Give every line again exactly as it appears, please, but not the pictures.

>> begin Source data

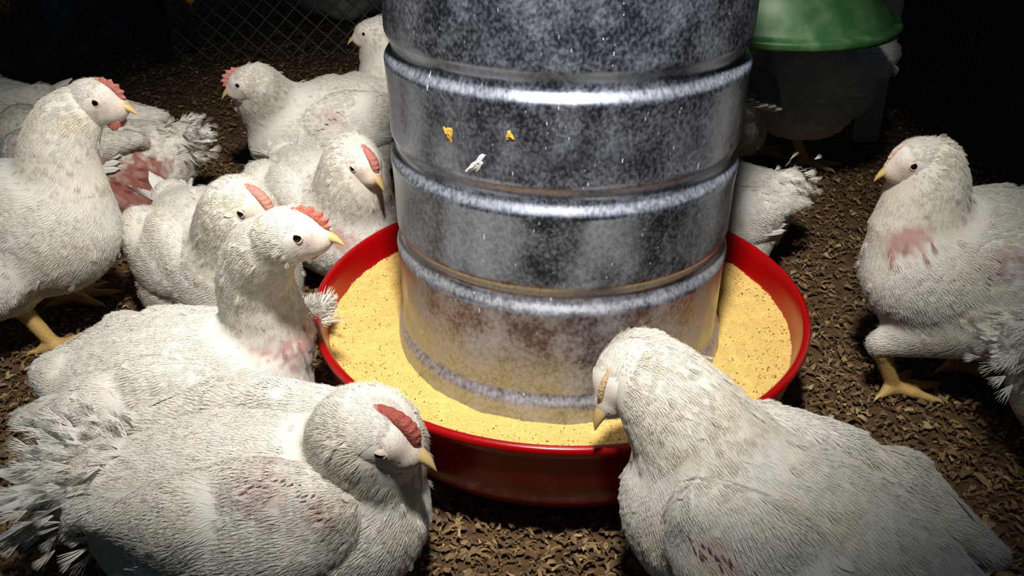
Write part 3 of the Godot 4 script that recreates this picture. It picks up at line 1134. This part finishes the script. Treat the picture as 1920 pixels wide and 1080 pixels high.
# ------------------------------------------------------------------ the pen
func ground():
	var g := Geo.new()
	var rows := []
	for i in 131:
		var z := lerpf(0.5, -4.6, i / 130.0)
		var row := PackedVector3Array()
		for j in 121:
			var x := lerpf(-2.6, 2.6, j / 120.0)
			row.append(Vector3(x, -0.004 + 0.004 * noise.get_noise_3d(x * 60, 2, z * 60), z))
		rows.append(row)
	g.grid(rows, false)
	var sub := Geo.new()
	sub.grid([PackedVector3Array([Vector3(-2.6, -0.1, 0.5), Vector3(2.6, -0.1, 0.5)]), PackedVector3Array([Vector3(-2.6, -0.1, -4.6), Vector3(2.6, -0.1, -4.6)])], false, [], Vector3.DOWN)
	var m := g.mesh()
	struct("floor", m, M.ground)
	# wood shavings, curled flakes of a few sizes
	var variants := []
	for k in 4:
		var q := Geo.new()
		var rr := []
		for i in 4:
			var t := i / 3.0 - 0.5
			var w: float = [0.30, 0.5, 0.46, 0.2][(i + k) % 4] * (0.5 if k == 3 else 1.0)
			var row := PackedVector3Array()
			for j in 3:
				var s := j - 1.0
				row.append(Vector3(t, 0.16 * (1.0 - 4.0 * t * t) * (1.0 if k % 2 == 0 else -0.5) + 0.07 * s * s + 0.05 * s * t, s * w * 0.6 + 0.06 * sin(t * 7 + k)))
			rr.append(row)
		q.grid(rr, false)
		variants.append(q.mesh())
	var xf := [[], [], [], []]
	var cl := [PackedColorArray(), PackedColorArray(), PackedColorArray(), PackedColorArray()]
	for i in 90000:
		var z := -0.28 - 2.6 * pow(rng.randf(), 1.35)
		var half := minf(1.3, 0.30 + absf(z) * 0.62)
		var x := rng.randf_range(-half, half)
		var k := rng.randi() % 4
		var ln := rng.randf_range(0.004, 0.0105) * (1.0 + absf(z) * 0.15)
		if rng.randf() < 0.05:
			ln *= 1.6
		var b := Basis(Vector3.UP, rng.randf() * TAU) * Basis(Vector3(1, 0, 0), rng.randf_range(-0.5, 0.5)) * Basis(Vector3(0, 0, 1), rng.randf_range(-0.4, 0.4))
		var p := Vector3(x, 0.0005 + 0.004 * noise.get_noise_3d(x * 60, 2, z * 60) + rng.randf_range(-0.002, 0.003), z)
		if Vector2(x - FEEDER.x, z - FEEDER.z).length() < 0.17:
			continue
		xf[k].append(Transform3D(b * Basis.from_scale(Vector3(ln, ln, ln * rng.randf_range(0.5, 1.0))), p))
		var tone := rng.randf()
		var c := Color(0.11, 0.066, 0.028).lerp(Color(0.34, 0.22, 0.10), tone * tone)
		if rng.randf() < 0.05:
			c = Color(0.42, 0.30, 0.15)
		cl[k].append(c)
	var names := ["wood_shavings", "wood_shavings", "wood_shavings", "wood_shavings"]
	var st := thing("wood_shavings", "loose brown wood shavings strewn over the pen floor", "litter")
	st.set_meta("kind", "stuff")
	for k in 4:
		scatter(names[k], variants[k], M.chip, st, xf[k], cl[k])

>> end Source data

Final answer:
Write part 3 of the Godot 4 script that recreates this picture. It picks up at line 1134. This part finishes the script. Treat the picture as 1920 pixels wide and 1080 pixels high.
# ------------------------------------------------------------------ the pen
func ground():
	var g := Geo.new()
	var rows := []
	for i in 131:
		var z := lerpf(0.5, -4.6, i / 130.0)
		var row := PackedVector3Array()
		for j in 121:
			var x := lerpf(-2.6, 2.6, j / 120.0)
			row.append(Vector3(x, -0.004 + 0.004 * noise.get_noise_3d(x * 60, 2, z * 60), z))
		rows.append(row)
	g.grid(rows, false)
	var sub := Geo.new()
	sub.grid([PackedVector3Array([Vector3(-2.6, -0.1, 0.5), Vector3(2.6, -0.1, 0.5)]), PackedVector3Array([Vector3(-2.6, -0.1, -4.6), Vector3(2.6, -0.1, -4.6)])], false, [], Vector3.DOWN)
	var m := g.mesh()
	struct("floor", m, M.ground)
	# wood shavings, curled flakes of a few sizes
	var variants := []
	for k in 4:
		var q := Geo.new()
		var rr := []
		for i in 4:
			var t := i / 3.0 - 0.5
			var w: float = [0.30, 0.5, 0.46, 0.2][(i + k) % 4] * (0.5 if k == 3 else 1.0)
			var row := PackedVector3Array()
			for j in 3:
				var s := j - 1.0
				row.append(Vector3(t, 0.16 * (1.0 - 4.0 * t * t) * (1.0 if k % 2 == 0 else -0.5) + 0.07 * s * s + 0.05 * s * t, s * w * 0.6 + 0.06 * sin(t * 7 + k)))
			rr.append(row)
		q.grid(rr, false)
		variants.append(q.mesh())
	var xf := [[], [], [], []]
	var cl := [PackedColorArray(), PackedColorArray(), PackedColorArray(), PackedColorArray()]
	for i in 90000:
		var z := -0.28 - 2.6 * pow(rng.randf(), 1.35)
		var half := minf(1.3, 0.30 + absf(z) * 0.62)
		var x := rng.randf_range(-half, half)
		var k := rng.randi() % 4
		var ln := rng.randf_range(0.004, 0.0105) * (1.0 + absf(z) * 0.15)
		if rng.randf() < 0.05:
			ln *= 1.6
		var b := Basis(Vector3.UP, rng.randf() * TAU) * Basis(Vector3(1, 0, 0), rng.randf_range(-0.5, 0.5)) * Basis(Vector3(0, 0, 1), rng.randf_range(-0.4, 0.4))
		var p := Vector3(x, 0.0005 + 0.004 * noise.get_noise_3d(x * 60, 2, z * 60) + rng.randf_range(-0.002, 0.003), z)
		if Vector2(x - FEEDER.x, z - FEEDER.z).length() < 0.17:
			continue
		xf[k].append(Transform3D(b * Basis.from_scale(Vector3(ln, ln, ln * rng.randf_range(0.5, 1.0))), p))
		var tone := rng.randf()
		var c := Color(0.11, 0.066, 0.028).lerp(Color(0.34, 0.22, 0.10), tone * tone)
		if rng.randf() < 0.05:
			c = Color(0.42, 0.30, 0.15)
		cl[k].append(c)
	var names := ["wood_shavings", "wood_shavings", "wood_shavings", "wood_shavings"]
	var st := thing("wood_shavings", "loose brown wood shavings strewn over the pen floor", "litter")
	st.set_meta("kind", "stuff")
	for k in 4:
		scatter(names[k], variants[k], M.chip, st, xf[k], cl[k])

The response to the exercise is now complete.